GPG Key Management

August 03, 2014

GPG2 is a brilliant encryption tool, but so rarely used.

It's not used mostly because it's difficult to get buy-in from all the people with whom you want to securely communicate.

But if you use it and are lucky enough to find peers who use it as well, it's a great boon for secure private communication and data storage.

Keep Your Master Key Safe

This is a key management technique I learned while working at UC Berkeley: Keep your master signing key away from your working keyring and use it only when you need it.

Operations that use your master key include: Signing someone else's key, adding subkeys, and performing revocations. Guard your master key!

Here's how:

If you only generated default keys, you must create a new signing subkey:

gpg --edit-key YOURMASTERKEYID
addkey

Choose the "RSA (sign only)" key type, choose 4096 bits, no expiry. When it's done, save the key:

save

Backup your keyring to an off-system location, like an encrypted USB drive.
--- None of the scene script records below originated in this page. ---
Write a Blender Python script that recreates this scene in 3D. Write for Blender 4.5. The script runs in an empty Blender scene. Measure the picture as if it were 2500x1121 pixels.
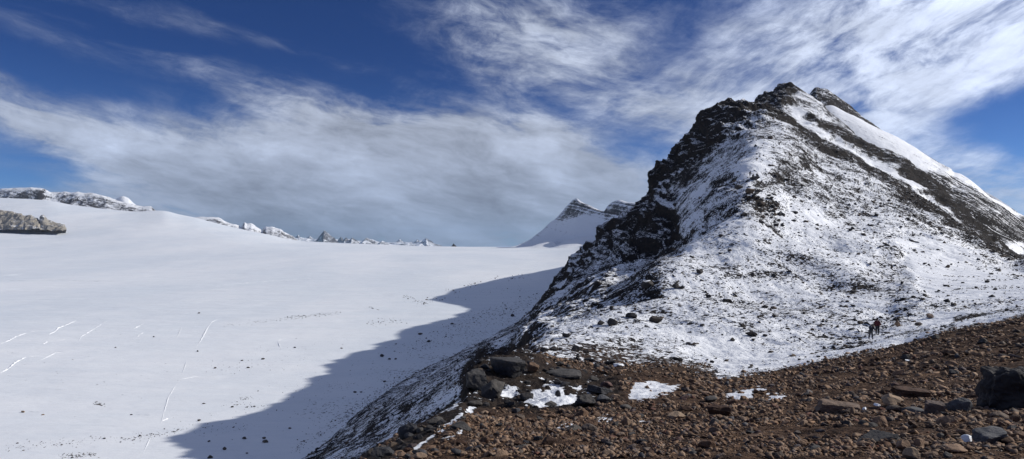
import bpy, bmesh, math, random, time
import numpy as np
from mathutils import Vector, Matrix
T0 = time.time()
F, U0, V0 = 1500.0, 1250.0, 597.0
rng = np.random.default_rng(7)
random.seed(7)
scn = bpy.context.scene
COL = scn.collection
R = math.radians

def at(u, v, d):
    return np.array([(u - U0) / F * d, d, (V0 - v) / F * d])

# ------------------------------------------------------------------ noise
_P = rng.permutation(4096).astype(np.int32)
_G = rng.normal(size=(4096, 3)).astype(np.float32)
_G /= np.linalg.norm(_G, axis=1, keepdims=True)

def perlin(x, y, z):
    xi, yi, zi = np.floor(x).astype(np.int32), np.floor(y).astype(np.int32), np.floor(z).astype(np.int32)
    xf, yf, zf = (x - xi).astype(np.float32), (y - yi).astype(np.float32), (z - zi).astype(np.float32)
    sx, sy, sz = [t * t * t * (t * (t * 6 - 15) + 10) for t in (xf, yf, zf)]
    out = 0
    for dx in (0, 1):
        hx = _P[(xi + dx) & 4095]
        wx = sx if dx else 1 - sx
        for dy in (0, 1):
            hy = _P[(hx + yi + dy) & 4095]
            wxy = wx * (sy if dy else 1 - sy)
            for dz in (0, 1):
                g = _G[_P[(hy + zi + dz) & 4095]]
                w = wxy * (sz if dz else 1 - sz)
                out = out + w * (g[..., 0] * (xf - dx) + g[..., 1] * (yf - dy) + g[..., 2] * (zf - dz))
    return out * 1.5

def pchip(xs, ys, x):
    """monotone cubic through nodes, clamped outside"""
    xs, ys = np.asarray(xs, float), np.asarray(ys, float)
    if len(xs) < 3:
        return np.interp(x, xs, ys)
    h = np.diff(xs); dl = np.diff(ys) / h
    m = np.zeros(len(xs))
    for i in range(1, len(xs) - 1):
        if dl[i - 1] * dl[i] > 0:
            w1, w2 = 2 * h[i] + h[i - 1], h[i] + 2 * h[i - 1]
            m[i] = (w1 + w2) / (w1 / dl[i - 1] + w2 / dl[i])
    m[0], m[-1] = dl[0], dl[-1]
    xc = np.clip(x, xs[0], xs[-1])
    k = np.clip(np.searchsorted(xs, xc) - 1, 0, len(h) - 1)
    t = (xc - xs[k]) / h[k]
    return ((1 + 2 * t) * (1 - t) ** 2 * ys[k] + t * (1 - t) ** 2 * h[k] * m[k]
            + t * t * (3 - 2 * t) * ys[k + 1] + t * t * (t - 1) * h[k] * m[k + 1])

def pchip_cols(Y, T):
    """Y (K, n) values on lines 0..K-1 for n columns, T rows parameter -> (len(T), n)"""
    K = Y.shape[0]
    dl = np.diff(Y, axis=0)
    m = np.zeros_like(Y)
    a, b = dl[:-1], dl[1:]
    ok = a * b > 0
    with np.errstate(divide='ignore', invalid='ignore'):
        m[1:-1] = np.where(ok, 2 * a * b / (a + b + 1e-30), 0)
    m[0], m[-1] = dl[0], dl[-1]
    k = np.clip(np.floor(T).astype(int), 0, K - 2)
    t = (T - k)[:, None]
    return ((1 + 2 * t) * (1 - t) ** 2 * Y[k] + t * (1 - t) ** 2 * m[k]
            + t * t * (3 - 2 * t) * Y[k + 1] + t * t * (t - 1) * m[k + 1])

def azgrid(u0, u1, step, far_deg=180.0, coarse=1.5):
    uu = np.arange(u0, u1 + step, step)
    a = np.arctan((uu - U0) / F)
    if far_deg:
        lo = np.arange(-R(far_deg), a[0] - R(coarse) * .5, R(coarse))
        hi = np.arange(R(far_deg), a[-1] + R(coarse) * .5, -R(coarse))[::-1]
        a = np.concatenate([lo, a, hi])
    return a

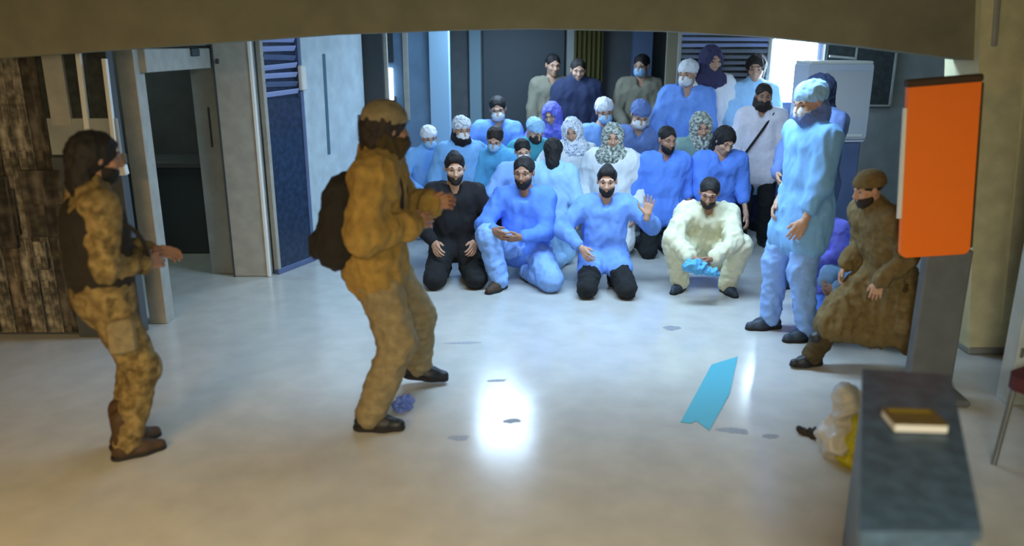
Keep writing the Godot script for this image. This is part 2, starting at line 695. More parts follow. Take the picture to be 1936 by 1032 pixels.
func torso(s: Sdf, J: Dictionary, grow: float, low: float = 0.0) -> void:
	for g in [1.0, -1.0]:
		var sd: Vector3 = J.side * g
		var up: Vector3 = J.up
		var a: Vector3 = J.pelvis + sd * 0.07 - up * low
		s.cap(a, J.pelvis + up * 0.22 + sd * 0.062, 0.098 + grow, 0.094 + grow, 0.05)
		s.cap(J.pelvis + up * 0.22 + sd * 0.062, J.pelvis + up * 0.4 + sd * 0.085, 0.094 + grow, 0.098 + grow, 0.05)
		s.cap(J.pelvis + up * 0.43 + sd * 0.04, J.pelvis + up * 0.475 + sd * 0.16, 0.078 + grow, 0.062 + grow, 0.05)
		s.cap(J.pelvis + up * 0.47 + sd * 0.13, J.neck + up * 0.03, 0.05 + grow, 0.045 + grow, 0.04)


func arms(s: Sdf, J: Dictionary, grow: float, reach: float) -> void:
	for c in ["L", "R"]:
		var sh: Vector3 = J["sh" + c]
		var el: Vector3 = J["el" + c]
		var wr: Vector3 = J["wr" + c]
		s.cap(sh, sh.lerp(el, minf(1.0, reach * 1.0 + 0.0) if reach < 1.0 else 1.0), 0.056 + grow, 0.046 + grow * 1.1, 0.04)
		if reach > 1.0:
			s.cap(el, el.lerp(wr, reach - 1.0), 0.045 + grow * 1.1, 0.031 + grow * 0.9, 0.025)


func body_mesh(key: String, J: Dictionary, cell: float) -> ArrayMesh:
	var k := "body" + key
	if mesh_cache.has(k):
		return mesh_cache[k]
	var s := Sdf.new()
	torso(s, J, -0.012)
	arms(s, J, -0.008, 2.0)
	for c in ["L", "R"]:
		s.cap(J["hip" + c], J["knee" + c], 0.08, 0.056, 0.04)
		s.cap(J["knee" + c], J["ank" + c], 0.053, 0.038, 0.02)
		s.cap(J["ank" + c] + Vector3(0, -0.03, 0), J["ank" + c] + J["toe" + c] * 0.12 + Vector3(0, -0.045, 0), 0.034, 0.024, 0.02)
	var hb: Basis = J.headB
	s.cap(J.neck, J.head + hb * Vector3(0, -0.09, -0.02), 0.06, 0.054, 0.04)
	var list := [[s.build(cell), Transform3D.IDENTITY], [head_arrays(), Transform3D(hb, J.head)]]
	for c in ["L", "R"]:
		var g: float = 1.0 if c == "L" else -1.0
		var y: Vector3 = -J["hd" + c]
		var th: Vector3 = J["th" + c]
		var x: Vector3 = (th - y * th.dot(y)).normalized() * g
		list.append([hand_arrays(g, J["open" + c]), Transform3D(Basis(x, y, x.cross(y)), J["wr" + c])])
	mesh_cache[k] = join(list)
	return mesh_cache[k]


# st: reach (1 = to the elbow, 2 = to the wrist), hem (how far down the thigh, past 1 down the shin), grow, skirt (fills between the legs)
func top_mesh(key: String, J: Dictionary, st: Dictionary, cell: float) -> ArrayMesh:
	var k := "top%s%s" % [key, str(st)]
	if mesh_cache.has(k):
		return mesh_cache[k]
	var s := Sdf.new()
	var g: float = st.get("grow", 0.012)
	torso(s, J, g, st.get("low", 0.03))
	arms(s, J, g, st.get("reach", 1.92))
	var nl: float = st.get("neck", 0.0)
	if nl > 0.0:
		s.cut(J.neck + J.fwd * 0.1 + J.up * 0.03, Vector3(0.05, 0.1, 0.085) * nl, 0.01)
		s.cut(J.neck + J.up * 0.075, Vector3(0.12, 0.055, 0.12), 0.01)
	var hem: float = st.get("hem", 0.15)
	if hem > 0.0:
		var ends := {}
		for c in ["L", "R"]:
			var a: Vector3 = J["hip" + c]
			var b: Vector3 = a.lerp(J["knee" + c], minf(hem, 1.0))
			s.cap(a, b, 0.1 + g, 0.088 + g + st.get("flare", 0.0) * minf(hem, 1.0), 0.06)
			if hem > 1.0:
				var e: Vector3 = (J["knee" + c] as Vector3).lerp(J["ank" + c], hem - 1.0)
				s.cap(b, e, 0.088 + g + st.get("flare", 0.0), 0.085 + g + st.get("flare", 0.0) * 1.3, 0.05)
				b = e
			ends[c] = b
		if st.get("skirt", false):
			for f in [0.35, 0.65, 1.0]:
				var q1: Vector3 = (J.hipL as Vector3).lerp(ends.L, f)
				var q2: Vector3 = (J.hipR as Vector3).lerp(ends.R, f)
				s.cap(q1, q2, 0.08 + g, 0.08 + g, 0.06)
			s.cap(J.pelvis, ((ends.L as Vector3) + (ends.R as Vector3)) * 0.5, 0.1 + g, 0.08 + g, 0.06)
	mesh_cache[k] = join([[s.build(cell, st.get("fold", 0.012), 6.5, key.hash() % 999, Vector3(1, 0.5, 1)), Transform3D.IDENTITY]])
	return mesh_cache[k]


func trouser_mesh(key: String, J: Dictionary, baggy: float, cell: float) -> ArrayMesh:
	var k := "tr%s%s" % [key, baggy]
	if mesh_cache.has(k):
		return mesh_cache[k]
	var s := Sdf.new()
	var p: Vector3 = J.pelvis
	s.cap(p + J.side * 0.06, p - J.side * 0.06, 0.105, 0.105, 0.05)
	s.cap(p + J.side * 0.06 + J.up * 0.1, p - J.side * 0.06 + J.up * 0.1, 0.098, 0.098, 0.05)
	for c in ["L", "R"]:
		s.cap(J["hip" + c], J["knee" + c], 0.094 + baggy, 0.07 + baggy, 0.035)
		s.cap(J["knee" + c], J["ank" + c], 0.067 + baggy, 0.052 + baggy * 0.8, 0.02)
	mesh_cache[k] = join([[s.build(cell, 0.012, 7.0, key.hash() % 997, Vector3(1, 1.2, 1)), Transform3D.IDENTITY]])
	return mesh_cache[k]


func ball(r: float) -> SphereMesh:
	var m := SphereMesh.new()
	m.radius = r
	m.height = r * 2
	m.radial_segments = 12
	m.rings = 6
	return m


var M := {}
var poses := {}
var people := {}

# head_at: where the centre of the head is in the room; the figure is scaled so that it stands on the floor below
func person(label: String, pkey: String, head_at: Vector3, turn: float, look: Dictionary, group: String = "") -> Node3D:
	var J: Dictionary = poses[pkey]
	var cell: float = look.get("cell", 0.019)
	var hd: Vector3 = J.head
	var sc: float = head_at.y / hd.y
	var off := Basis(Vector3.UP, deg_to_rad(turn)) * (hd * sc)
	var t := thing("person", label, "person", Vector3(head_at.x - off.x, 0, head_at.z - off.z), turn, group)
	t.scale = Vector3.ONE * sc
	put("body", body_mesh(pkey, J, cell + 0.003), look.get("skin", M.skin), t)
	if look.has("trousers"):
		put("trousers", trouser_mesh(pkey, J, look.get("baggy", 0.008), cell), look.trousers, t)
	if look.has("top"):
		put(look.get("top_name", "scrub_shirt"), top_mesh(pkey, J, look.get("cut", {}), cell), look.top, t)
	if look.has("shoes"):
		for c in ["L", "R"]:
			var z: Vector3 = J["toe" + c]
			var x := Vector3.UP.cross(z).normalized() if absf(z.y) < 0.95 else Vector3.RIGHT
			var B := Basis(x, z.cross(x), z)
			var o := put("boot" if look.get("boots", false) else "shoe", mesh_shared("shoe%s" % look.get("boots", false), shoe_arrays(look.get("boots", false))), look.shoes, t)
			o.transform = Transform3D(B, J["ank" + c])
			var so := put("sole", mesh_shared("sole", sole_arrays()), M.rubber, o)
			so.position = Vector3.ZERO
	var hb: Basis = J.headB
	var ht := Transform3D(hb, J.head)
	for hp in look.get("head", []):
		var kind: String = hp[0]
		var nm: String = {"hair": "hair", "flat_hair": "hair", "long_hair": "hair", "beard": "beard", "mask": "face_mask", "cap": "surgical_cap", "field_cap": "field_cap", "knit_cap": "knit_cap", "neck_scarf": "neck_scarf", "scarf": "headscarf"}[kind]
		var o := put(nm, mesh_shared("hp" + kind, head_piece(kind)), hp[1], t)
		o.transform = ht
	for g in [-1.0, 1.0]:
		var e := put("eye", mesh_shared_res("eye", ball(0.0098)), M.eye_white, t)
		e.transform = ht * Transform3D(Basis.IDENTITY, Vector3(0.032 * g, 0.003, 0.0755))
		var ir := put("iris", mesh_shared_res("iris", ball(0.0058)), M.iris, e)
		ir.position = Vector3(0, 0, 0.0055)
		var eb := put("eyebrow", mesh_shared("brow%s" % g, Sdf.new().cap(Vector3(0.048 * g, 0.026, 0.076), Vector3(0.03 * g, 0.031, 0.088), 0.003, 0.0042, 0.004).cap(Vector3(0.03 * g, 0.031, 0.088), Vector3(0.013 * g, 0.026, 0.095), 0.0042, 0.0035, 0.004).build(0.003)), look.get("brow", M.hair), t)
		eb.transform = ht
	return t


func mesh_shared(key: String, a: Array) -> ArrayMesh:
	if not mesh_cache.has(key):
		mesh_cache[key] = join([[a, Transform3D.IDENTITY]])
	return mesh_cache[key]


func mesh_shared_res(key: String, m: Mesh) -> Mesh:
	if not mesh_cache.has(key):
		mesh_cache[key] = m
	return mesh_cache[key]


func strap(parent: Node, called: String, pts: Array, r: float, m: Material) -> MeshInstance3D:
	var c := Curve3D.new()
	for i in pts.size():
		var d: Vector3 = (pts[mini(i + 1, pts.size() - 1)] - pts[maxi(i - 1, 0)]) * 0.18
		c.add_point(pts[i], -d, d)
	c.bake_interval = 0.03
	return put(called, tube(Array(c.get_baked_points()), r, 8), m, parent)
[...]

Seriously, back them up, you will delete your masterkey in the steps below so don't cry if you fail to backup your keyring and hastily execute the commands below, losing your key-pair.
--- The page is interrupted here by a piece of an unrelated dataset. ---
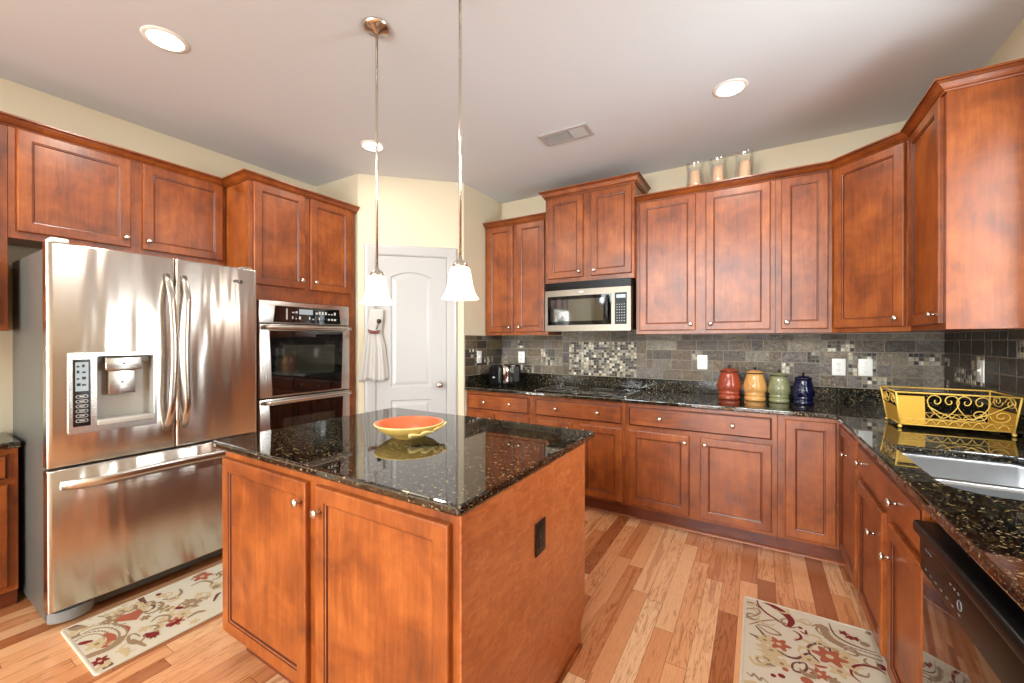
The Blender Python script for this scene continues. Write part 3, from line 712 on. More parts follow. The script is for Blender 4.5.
# double oven
ov = thing('double_oven', 'stainless double wall oven with black glass doors built into the tower', 'oven', (OF, ty0 + ox0, oz0), PI2)
ow, oh = ox1 - ox0, oz1 - oz0
Z = lambda z: z - oz0
m = MB(); m.box(.004, ow - .004, .004, td - .03, .004, oh - .004); m.build('oven_body', 'black', ov)
m = MB(); m.box(0, ow, -.022, .003, Z(1.470), oh, bev=.003); cp = m.build('control_fascia', 'steel_flat', ov)
m = MB(); m.prism([(.098, Z(1.478)), (.650, Z(1.478)), (.635, Z(1.598)), (.112, Z(1.598))], -.026, -.0215, axis='y'); pn = m.build('control_panel', 'blackglass', cp)
m = MB(); rk = random.Random(4)
for x in (.19, .196): m.box(x, x + .004, -.0275, -.0258, Z(1.50), Z(1.58))
for row, z in enumerate((1.505, 1.55)):
    for k in range(14):
        x = .235 + k * .027
        if .27 < x < .40 and row == 1: continue
        if rk.random() < .8: m.box(x, x + rk.choice((.008, .014, .018)), -.0275, -.0258, Z(z), Z(z + rk.choice((.008, .014, .022))))
m.build('printed_symbols', 'mark', pn)
m = MB(); m.box(.29, .40, -.0275, -.0258, Z(1.543), Z(1.582)); m.build('clock_display', 'lcd', pn)
def oven_door(z0, z1):
    m = MB(); m.box(0, ow, -.030, .002, Z(z0), Z(z1), bev=.004); d = m.build('oven_door', 'steel_flat', ov)
    m = MB(); m.prism([(.088, Z(z0 + .012)), (ow - .082, Z(z0 + .012)), (ow - .066, Z(z1 - .045)), (.066, Z(z1 - .045))], -.033, -.029, axis='y'); g = m.build('door_glass', 'blackglass', d)
    m = MB(); m.prism(rrect(.16, ow - .145, Z(z0 + .15), Z(z1 - .15), .015, 3), -.0345, -.0325, axis='y'); m.build('oven_window', 'ovenwin', g)
    m = MB()
    hz = Z(z1 - .022)
    m.tube([(.012 + (ow - .024) * k / 16, -.060 - .014 * math.sin(PI * k / 16), hz) for k in range(17)], .0145, 12)
    for x in (.03, ow - .03): m.lathe([(.010, -.062), (.010, -.029)], (x, 0, hz), 10, axis='y')
    m.build('door_handle', 'steel_flat', d)
oven_door(.936, 1.462); oven_door(oz0 + .004, .926)
# ------------------------------------------------------------------ refrigerator
FRX = -2.766
fr = thing('refrigerator', 'stainless french-door refrigerator with ice and water dispenser', 'refrigerator', (FRX, .498, 0), PI2)
fw, ft = .907, 1.797
m = MB(); m.box(.006, fw - .006, .082, .735, .03, 1.775, bev=.006); m.build('case', 'case', fr)
def fridge_panel(x0, x1, z0, z1, bow=.010):
    m = MB(); n = 16; R = []
    for k in range(n + 1):
        u = k / n; x = x0 + (x1 - x0) * u; ed = min(u, 1 - u) * (x1 - x0)
        y = -bow * (1 - (2 * (x / fw) - 1) ** 2) + .010 * max(0, 1 - ed / .016) ** 2
        R.append([(x, y, z0), (x, y, z1), (x, .070, z1), (x, .070, z0)])
    return R, m
fs = .974 - .498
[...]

cp -R ~/.gnupg /Volumes/usbmedia/gnupg

Now do the following:

gpg --list-secret-keys
gpg --export-secret-subkeys SUBKEYID1! SUBKEYID2! > subkeys
# (NOTE: The exclamation marks ! are significant)
gpg --export YOURMASTERKEYID > pubkeys

At this point you have backups of your secret subkeys, and public key.

Remove your master key:

gpg --delete-secret-key YOURKEYID
gpg --import pubkeys subkeys

Now you have a key pair you can use on multiple computers. If you later need to do an action that requires signing with your master key (e.g. signing an imported pubkey for trust), do:

gpg --home=/path/to/backup --sign-key IMPORTEDPUBKEYFILE

All other actions like signing messages and encrypting can use your masterkeyless default keyring.

How This Helps

Your secret subkeys are always linked to your master key. If security of your master key is compromised, you not only lose the web of trust you've built with others, but it also reduces the reputation of anyone who has already signed your key. By separating your master key from signing and encryption subkeys, you can have more control over your key pair by keeping the master key offline.

Granted, if someone steals your working keyring, it does not stop that person from decrypting your past messages or impersonating your signature associated with those subkeys. However, a secure offline master key allows you to revoke compromised or stolen subkeys while retaining your web of trust.